W reakcji na ten incydent Le Pen zaapelowała w piątek o natychmiastowe przywrócenie kontroli granicznych i wydalenie z kraju imigrantów znajdujących się na liście osób obserwowanych przez służby wywiadu.
Socjalista Cazeneuve odrzucił apel Le Pen, przypominając, że wcześniej głosowała przeciw działaniom proponowanym przez jego rząd w dziedzinie bezpieczeństwa. Le Pen usiłuje "bezwstydnie wykorzystywać panujący strach" - ocenił szef rządu i dodał, że dotychczas nie pojawiły się żadne przesłanki łączące strzelaninę z imigracją.
Francuski premier skrytykował też startującego w wyborach prezydenckich kandydata centroprawicy Francois Fillona, który w latach 2007-2012 sprawował urząd premiera, za dokonania jego rządu w sferze bezpieczeństwa.
Także w piątek prezydent USA Donald Trump ocenił, że czwartkowa strzelanina na Polach Elizejskich będzie miała wpływ na wynik wyborów prezydenckich we Francji. "Kolejny zamach terrorystyczny w Paryżu. Naród Francji już dłużej tego nie zniesie. To będzie miało wielki wpływ na wybory prezydenckie!" - napisał na Twitterze.
Le Pen powiedziała wcześniej w piątek, że "od 10 lat rządy socjalistów i konserwatystów robiły wszystko, by Francja przegrała wojnę z terroryzmem" i apelowała do Francuzów, by "odrzucili naiwność".
Fillon oświadczył z kolei, że walka z "islamistycznym totalitaryzmem" powinna być kwestią priorytetową dla następnego przywódcy kraju. "Radykalny islam rzuca wyzwanie naszym wartościom i sile charakteru" - powiedział, dodając, że jeśli zostanie prezydentem, najważniejszym aspektem polityki zagranicznej będzie "zniszczenie Państwa Islamskiego". "Znajdujemy się w stanie wojny, nie ma alternatywy: albo my, albo oni" - zaznaczył.

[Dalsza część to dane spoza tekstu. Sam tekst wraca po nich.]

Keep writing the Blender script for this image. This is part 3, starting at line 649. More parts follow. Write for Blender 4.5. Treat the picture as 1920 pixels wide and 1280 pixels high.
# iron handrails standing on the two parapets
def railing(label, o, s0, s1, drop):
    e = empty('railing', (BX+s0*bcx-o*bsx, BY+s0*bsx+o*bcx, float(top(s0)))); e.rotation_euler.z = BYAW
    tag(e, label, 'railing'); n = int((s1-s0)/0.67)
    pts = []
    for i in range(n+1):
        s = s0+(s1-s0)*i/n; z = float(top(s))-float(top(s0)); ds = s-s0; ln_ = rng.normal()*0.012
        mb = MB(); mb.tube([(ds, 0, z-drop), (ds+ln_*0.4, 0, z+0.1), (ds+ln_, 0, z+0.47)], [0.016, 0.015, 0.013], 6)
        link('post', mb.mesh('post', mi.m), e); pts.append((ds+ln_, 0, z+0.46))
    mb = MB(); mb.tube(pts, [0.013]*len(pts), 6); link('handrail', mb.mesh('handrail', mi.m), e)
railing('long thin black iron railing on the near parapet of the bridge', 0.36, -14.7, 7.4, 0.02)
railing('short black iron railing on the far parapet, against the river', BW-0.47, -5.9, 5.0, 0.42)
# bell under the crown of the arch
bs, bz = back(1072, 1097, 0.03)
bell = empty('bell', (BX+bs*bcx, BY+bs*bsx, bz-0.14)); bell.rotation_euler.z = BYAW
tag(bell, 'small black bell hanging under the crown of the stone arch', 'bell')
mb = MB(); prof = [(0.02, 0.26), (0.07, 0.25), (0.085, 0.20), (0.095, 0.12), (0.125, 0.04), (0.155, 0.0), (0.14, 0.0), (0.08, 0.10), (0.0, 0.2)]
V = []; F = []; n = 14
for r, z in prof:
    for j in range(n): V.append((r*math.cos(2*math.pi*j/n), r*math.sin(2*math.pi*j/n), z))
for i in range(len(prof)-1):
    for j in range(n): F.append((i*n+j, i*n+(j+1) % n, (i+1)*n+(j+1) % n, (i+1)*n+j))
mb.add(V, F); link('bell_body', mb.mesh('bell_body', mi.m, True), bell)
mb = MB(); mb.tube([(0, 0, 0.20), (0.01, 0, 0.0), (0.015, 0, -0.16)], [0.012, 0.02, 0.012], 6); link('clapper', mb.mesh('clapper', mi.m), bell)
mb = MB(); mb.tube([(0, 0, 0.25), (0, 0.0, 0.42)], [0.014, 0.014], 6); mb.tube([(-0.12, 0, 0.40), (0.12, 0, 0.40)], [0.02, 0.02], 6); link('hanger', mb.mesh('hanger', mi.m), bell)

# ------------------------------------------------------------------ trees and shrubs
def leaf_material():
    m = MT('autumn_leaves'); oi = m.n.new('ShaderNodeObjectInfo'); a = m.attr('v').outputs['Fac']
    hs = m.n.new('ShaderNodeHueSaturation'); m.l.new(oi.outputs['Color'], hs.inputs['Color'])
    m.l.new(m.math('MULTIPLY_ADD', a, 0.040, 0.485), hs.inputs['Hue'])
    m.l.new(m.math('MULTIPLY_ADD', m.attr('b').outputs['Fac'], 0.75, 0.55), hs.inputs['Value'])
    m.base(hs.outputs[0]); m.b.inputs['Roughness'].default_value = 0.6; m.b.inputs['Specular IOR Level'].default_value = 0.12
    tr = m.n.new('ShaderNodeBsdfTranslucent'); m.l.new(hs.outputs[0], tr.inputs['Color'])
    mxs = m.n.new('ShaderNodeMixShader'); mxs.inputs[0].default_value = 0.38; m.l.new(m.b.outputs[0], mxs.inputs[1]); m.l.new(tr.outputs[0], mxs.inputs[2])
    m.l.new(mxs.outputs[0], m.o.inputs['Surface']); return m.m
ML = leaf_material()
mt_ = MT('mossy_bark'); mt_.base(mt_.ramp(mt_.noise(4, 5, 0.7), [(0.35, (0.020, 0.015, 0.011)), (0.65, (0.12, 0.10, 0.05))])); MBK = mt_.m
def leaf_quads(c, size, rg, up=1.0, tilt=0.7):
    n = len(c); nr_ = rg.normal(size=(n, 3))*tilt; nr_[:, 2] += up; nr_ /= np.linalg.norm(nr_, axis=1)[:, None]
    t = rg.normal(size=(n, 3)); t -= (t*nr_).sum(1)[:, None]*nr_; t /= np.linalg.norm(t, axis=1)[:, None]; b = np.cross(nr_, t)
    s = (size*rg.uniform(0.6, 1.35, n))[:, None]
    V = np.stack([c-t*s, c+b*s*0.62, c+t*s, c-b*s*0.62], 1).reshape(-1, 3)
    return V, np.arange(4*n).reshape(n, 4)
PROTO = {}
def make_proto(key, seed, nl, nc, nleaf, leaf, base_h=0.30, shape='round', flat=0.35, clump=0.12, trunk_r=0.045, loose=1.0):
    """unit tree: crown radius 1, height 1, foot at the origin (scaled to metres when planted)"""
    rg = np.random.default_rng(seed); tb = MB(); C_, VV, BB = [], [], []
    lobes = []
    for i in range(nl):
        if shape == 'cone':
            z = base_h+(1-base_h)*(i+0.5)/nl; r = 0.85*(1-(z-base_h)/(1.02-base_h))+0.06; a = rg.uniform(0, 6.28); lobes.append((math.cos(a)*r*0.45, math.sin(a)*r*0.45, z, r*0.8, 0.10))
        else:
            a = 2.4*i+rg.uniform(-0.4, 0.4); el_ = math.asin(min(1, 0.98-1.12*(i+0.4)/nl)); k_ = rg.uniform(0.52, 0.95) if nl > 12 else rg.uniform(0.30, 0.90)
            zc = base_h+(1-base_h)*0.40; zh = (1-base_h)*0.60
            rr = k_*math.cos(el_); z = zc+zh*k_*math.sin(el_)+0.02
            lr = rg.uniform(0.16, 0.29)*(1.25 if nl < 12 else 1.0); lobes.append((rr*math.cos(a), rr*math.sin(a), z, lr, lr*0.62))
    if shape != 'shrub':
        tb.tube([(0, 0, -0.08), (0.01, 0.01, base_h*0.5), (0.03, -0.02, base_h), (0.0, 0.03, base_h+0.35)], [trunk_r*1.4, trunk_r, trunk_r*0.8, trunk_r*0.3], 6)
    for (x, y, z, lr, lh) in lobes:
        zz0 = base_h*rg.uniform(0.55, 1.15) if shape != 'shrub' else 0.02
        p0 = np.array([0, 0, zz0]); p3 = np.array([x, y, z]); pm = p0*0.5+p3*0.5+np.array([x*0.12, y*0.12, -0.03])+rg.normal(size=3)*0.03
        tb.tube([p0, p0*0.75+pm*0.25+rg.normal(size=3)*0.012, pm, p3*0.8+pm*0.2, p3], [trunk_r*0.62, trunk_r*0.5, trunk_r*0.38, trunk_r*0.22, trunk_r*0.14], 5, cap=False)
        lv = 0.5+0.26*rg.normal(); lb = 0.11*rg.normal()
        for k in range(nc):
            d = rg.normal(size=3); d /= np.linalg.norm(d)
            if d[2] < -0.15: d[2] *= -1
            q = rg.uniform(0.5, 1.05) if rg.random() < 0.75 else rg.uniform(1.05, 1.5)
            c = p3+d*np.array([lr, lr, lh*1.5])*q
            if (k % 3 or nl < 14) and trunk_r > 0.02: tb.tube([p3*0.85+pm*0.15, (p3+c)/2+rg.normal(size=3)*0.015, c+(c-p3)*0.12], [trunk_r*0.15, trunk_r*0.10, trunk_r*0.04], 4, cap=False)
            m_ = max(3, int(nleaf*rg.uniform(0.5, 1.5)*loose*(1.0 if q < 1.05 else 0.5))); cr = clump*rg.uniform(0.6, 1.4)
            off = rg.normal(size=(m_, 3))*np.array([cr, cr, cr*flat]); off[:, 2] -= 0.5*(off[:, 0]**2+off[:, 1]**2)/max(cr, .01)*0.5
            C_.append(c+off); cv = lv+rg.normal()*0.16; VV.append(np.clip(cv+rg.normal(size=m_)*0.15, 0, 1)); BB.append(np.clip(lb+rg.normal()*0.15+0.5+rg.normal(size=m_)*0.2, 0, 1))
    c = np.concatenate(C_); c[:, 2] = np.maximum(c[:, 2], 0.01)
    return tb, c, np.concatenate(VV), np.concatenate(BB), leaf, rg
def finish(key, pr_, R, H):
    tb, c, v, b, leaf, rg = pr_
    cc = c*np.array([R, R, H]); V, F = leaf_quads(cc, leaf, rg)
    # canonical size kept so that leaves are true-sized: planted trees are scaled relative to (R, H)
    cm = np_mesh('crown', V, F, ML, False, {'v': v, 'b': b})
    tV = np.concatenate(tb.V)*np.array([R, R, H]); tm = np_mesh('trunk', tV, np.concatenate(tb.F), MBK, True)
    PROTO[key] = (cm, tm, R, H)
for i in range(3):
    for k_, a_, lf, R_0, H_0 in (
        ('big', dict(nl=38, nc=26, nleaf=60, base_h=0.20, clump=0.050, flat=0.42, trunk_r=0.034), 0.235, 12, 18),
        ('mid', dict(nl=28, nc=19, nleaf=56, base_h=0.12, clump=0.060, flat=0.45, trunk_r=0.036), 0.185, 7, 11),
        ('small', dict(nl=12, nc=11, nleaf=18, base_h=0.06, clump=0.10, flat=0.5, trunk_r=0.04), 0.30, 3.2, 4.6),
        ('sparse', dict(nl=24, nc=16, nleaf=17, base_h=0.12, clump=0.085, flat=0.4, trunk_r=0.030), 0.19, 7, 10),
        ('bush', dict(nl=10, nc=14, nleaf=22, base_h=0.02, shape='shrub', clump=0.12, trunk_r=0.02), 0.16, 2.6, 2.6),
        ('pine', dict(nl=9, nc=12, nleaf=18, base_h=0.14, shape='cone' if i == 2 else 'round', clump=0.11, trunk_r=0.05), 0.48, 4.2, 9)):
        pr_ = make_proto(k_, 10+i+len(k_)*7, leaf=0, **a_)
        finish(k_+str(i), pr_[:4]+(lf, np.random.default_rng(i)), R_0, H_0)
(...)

W czwartek wieczorem uzbrojony mężczyzna zastrzelił jednego policjanta i ranił trzy osoby, w tym dwóch funkcjonariuszy i obywatelkę Niemiec. Napastnik został zabity. Do ataku przyznało się dżihadystyczne ugrupowanie Państwo Islamskie (IS).
W niedzielę we Francji odbędzie się pierwsza tura wyborów prezydenckich. Termin drugiej tury to 7 maja. Według najnowszych sondaży szanse na przejście do drugiej tury mają cztery osoby: Le Pen, Fillon, kandydat skrajnej lewicy Jean-Luc Melenchon i centrysta Emmanuel Macron.